Un mouvement, un parti ou un homme, qui ferait une priorité de ses intérêts particuliers, de sa stratégie de développement, et dicterait son calendrier et ses initiatives sans tenir aucun compte des enjeux communs, de l’intérêt général des travailleurs et du peuple, n’a aucun avenir. On peut toujours (surtout quand des médias puissants donnent le coup de main) parvenir à s’accaparer une lutte et la détourner à son profit. On peut aussi réussir une grande manifestation qui aboutisse à une défaite historique (il y a souvent beaucoup de monde aux enterrements).

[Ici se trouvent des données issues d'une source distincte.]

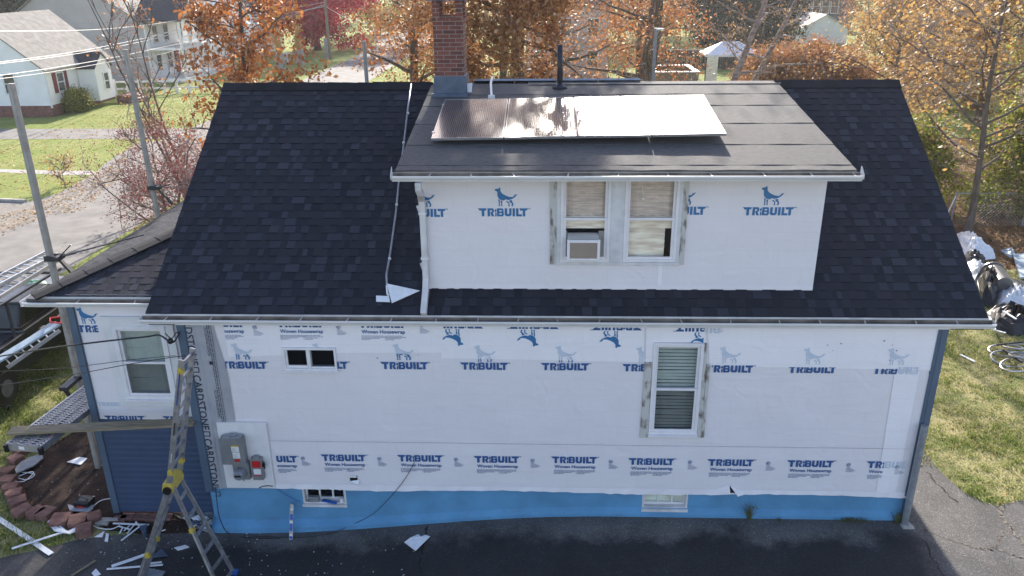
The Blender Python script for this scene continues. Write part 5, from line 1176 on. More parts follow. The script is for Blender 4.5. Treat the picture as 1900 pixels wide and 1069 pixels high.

Alors tous ensembles le 12 septembre pour donner le ton d’une mobilisation générale dont la conduite par les syndicats peut seule assurer qu’elle aura la puissance suffisante pour faire reculer Macron.

 

  29 août 2017.

Là, exactement là où nous sommes, sur le foin rare d’une pelouse grillée. C’est là qu’il faut vivre, c’est là qu’il faut agir. Rien n’empêche les demains, rien n’empêche les ailleurs (sans eux, saurions-nous vraiment ce que nous sommes, saurions-nous vraiment où nous sommes ?) Quand même, c’est là, là où nous sommes, que ça se passe et que nous donnons rendez-vous.

 

  30 août 2017.

Elle dit je m’en remets pas. (Elle parle du décès de sa mère.) Elle dit les gens sont comme ils sont. Il faut de tout. Mais il y en a… Je sais de quoi je parle. Elle dit les gens, c’est pas parce qu’ils sont catholiques qu’ils n’ont rien à se reprocher… Elle dit c’est comme ça, il faut vivre avec son temps, mais c’était mieux avant… Enfin elle parle, la voisine, et c’est déjà ça. Parce qu’il y en a… vous voyez ce que je veux dire…

 

  31 août 2017.

Entendu ce matin à la radio, chez Augustin Trapenard, la singulière Jeanne Balibar : « Trembler, il ne faut pas dissimuler sa peur, son trouble ». Trembler, troubler… Ces paroles résonnent en moi. Char disait déjà « il faut trembler pour grandir ».  Moi qui ne supporte plus mes tremblements perpétuels, essentiels, je vais tenter de les apprivoiser d’une autre manière : désormais je ne tremble plus, je (me) trouble.